▶ WHAT IS NEEDED
Transcribe all of the material exactly.
··· INFORMATION SUPPLIED ···
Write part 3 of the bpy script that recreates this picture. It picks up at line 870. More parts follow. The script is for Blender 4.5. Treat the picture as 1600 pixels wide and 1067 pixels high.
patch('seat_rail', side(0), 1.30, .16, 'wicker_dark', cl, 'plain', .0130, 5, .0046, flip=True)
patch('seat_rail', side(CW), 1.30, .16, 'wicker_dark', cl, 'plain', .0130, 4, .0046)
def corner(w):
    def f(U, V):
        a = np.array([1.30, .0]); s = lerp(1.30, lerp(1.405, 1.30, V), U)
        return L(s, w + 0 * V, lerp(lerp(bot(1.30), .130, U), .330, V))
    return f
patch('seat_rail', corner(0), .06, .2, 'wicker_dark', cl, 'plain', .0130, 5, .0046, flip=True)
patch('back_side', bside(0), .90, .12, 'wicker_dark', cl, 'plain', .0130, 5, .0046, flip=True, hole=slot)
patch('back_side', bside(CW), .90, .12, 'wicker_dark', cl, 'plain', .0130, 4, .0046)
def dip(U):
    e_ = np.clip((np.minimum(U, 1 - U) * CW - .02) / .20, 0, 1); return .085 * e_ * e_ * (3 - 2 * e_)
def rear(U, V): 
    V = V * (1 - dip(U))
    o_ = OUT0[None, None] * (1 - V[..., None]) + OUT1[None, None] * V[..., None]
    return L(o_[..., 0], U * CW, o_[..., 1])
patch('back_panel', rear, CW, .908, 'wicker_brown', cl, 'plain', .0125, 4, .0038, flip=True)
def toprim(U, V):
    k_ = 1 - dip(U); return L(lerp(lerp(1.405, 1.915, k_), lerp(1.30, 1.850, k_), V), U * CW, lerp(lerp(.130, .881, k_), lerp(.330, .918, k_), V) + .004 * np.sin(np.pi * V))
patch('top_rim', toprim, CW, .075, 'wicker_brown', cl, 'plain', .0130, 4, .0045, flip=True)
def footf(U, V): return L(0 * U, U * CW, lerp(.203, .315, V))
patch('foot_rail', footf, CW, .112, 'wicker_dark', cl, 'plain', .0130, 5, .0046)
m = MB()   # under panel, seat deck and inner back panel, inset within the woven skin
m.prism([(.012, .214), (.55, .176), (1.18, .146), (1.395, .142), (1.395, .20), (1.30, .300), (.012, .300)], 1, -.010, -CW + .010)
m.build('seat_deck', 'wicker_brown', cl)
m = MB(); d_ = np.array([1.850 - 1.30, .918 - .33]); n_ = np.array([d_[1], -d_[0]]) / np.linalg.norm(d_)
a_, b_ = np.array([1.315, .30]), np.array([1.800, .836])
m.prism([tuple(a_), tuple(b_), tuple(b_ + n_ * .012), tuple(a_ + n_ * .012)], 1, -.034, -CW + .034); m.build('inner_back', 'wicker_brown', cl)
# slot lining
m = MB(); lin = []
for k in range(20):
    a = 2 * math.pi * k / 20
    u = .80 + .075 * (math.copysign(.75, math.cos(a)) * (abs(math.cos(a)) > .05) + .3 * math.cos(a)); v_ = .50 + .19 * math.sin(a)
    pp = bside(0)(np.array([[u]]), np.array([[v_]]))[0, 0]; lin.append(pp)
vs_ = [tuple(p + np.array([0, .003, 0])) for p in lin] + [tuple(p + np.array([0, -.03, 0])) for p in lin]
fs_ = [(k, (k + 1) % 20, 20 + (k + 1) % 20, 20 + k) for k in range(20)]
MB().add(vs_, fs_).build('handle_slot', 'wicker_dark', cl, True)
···
▶ SOLUTION TO THIS EXERCISE
Write part 3 of the bpy script that recreates this picture. It picks up at line 870. More parts follow. The script is for Blender 4.5. Treat the picture as 1600 pixels wide and 1067 pixels high.
patch('seat_rail', side(0), 1.30, .16, 'wicker_dark', cl, 'plain', .0130, 5, .0046, flip=True)
patch('seat_rail', side(CW), 1.30, .16, 'wicker_dark', cl, 'plain', .0130, 4, .0046)
def corner(w):
    def f(U, V):
        a = np.array([1.30, .0]); s = lerp(1.30, lerp(1.405, 1.30, V), U)
        return L(s, w + 0 * V, lerp(lerp(bot(1.30), .130, U), .330, V))
    return f
patch('seat_rail', corner(0), .06, .2, 'wicker_dark', cl, 'plain', .0130, 5, .0046, flip=True)
patch('back_side', bside(0), .90, .12, 'wicker_dark', cl, 'plain', .0130, 5, .0046, flip=True, hole=slot)
patch('back_side', bside(CW), .90, .12, 'wicker_dark', cl, 'plain', .0130, 4, .0046)
def dip(U):
    e_ = np.clip((np.minimum(U, 1 - U) * CW - .02) / .20, 0, 1); return .085 * e_ * e_ * (3 - 2 * e_)
def rear(U, V): 
    V = V * (1 - dip(U))
    o_ = OUT0[None, None] * (1 - V[..., None]) + OUT1[None, None] * V[..., None]
    return L(o_[..., 0], U * CW, o_[..., 1])
patch('back_panel', rear, CW, .908, 'wicker_brown', cl, 'plain', .0125, 4, .0038, flip=True)
def toprim(U, V):
    k_ = 1 - dip(U); return L(lerp(lerp(1.405, 1.915, k_), lerp(1.30, 1.850, k_), V), U * CW, lerp(lerp(.130, .881, k_), lerp(.330, .918, k_), V) + .004 * np.sin(np.pi * V))
patch('top_rim', toprim, CW, .075, 'wicker_brown', cl, 'plain', .0130, 4, .0045, flip=True)
def footf(U, V): return L(0 * U, U * CW, lerp(.203, .315, V))
patch('foot_rail', footf, CW, .112, 'wicker_dark', cl, 'plain', .0130, 5, .0046)
m = MB()   # under panel, seat deck and inner back panel, inset within the woven skin
m.prism([(.012, .214), (.55, .176), (1.18, .146), (1.395, .142), (1.395, .20), (1.30, .300), (.012, .300)], 1, -.010, -CW + .010)
m.build('seat_deck', 'wicker_brown', cl)
m = MB(); d_ = np.array([1.850 - 1.30, .918 - .33]); n_ = np.array([d_[1], -d_[0]]) / np.linalg.norm(d_)
a_, b_ = np.array([1.315, .30]), np.array([1.800, .836])
m.prism([tuple(a_), tuple(b_), tuple(b_ + n_ * .012), tuple(a_ + n_ * .012)], 1, -.034, -CW + .034); m.build('inner_back', 'wicker_brown', cl)
# slot lining
m = MB(); lin = []
for k in range(20):
    a = 2 * math.pi * k / 20
    u = .80 + .075 * (math.copysign(.75, math.cos(a)) * (abs(math.cos(a)) > .05) + .3 * math.cos(a)); v_ = .50 + .19 * math.sin(a)
    pp = bside(0)(np.array([[u]]), np.array([[v_]]))[0, 0]; lin.append(pp)
vs_ = [tuple(p + np.array([0, .003, 0])) for p in lin] + [tuple(p + np.array([0, -.03, 0])) for p in lin]
fs_ = [(k, (k + 1) % 20, 20 + (k + 1) % 20, 20 + k) for k in range(20)]
MB().add(vs_, fs_).build('handle_slot', 'wicker_dark', cl, True)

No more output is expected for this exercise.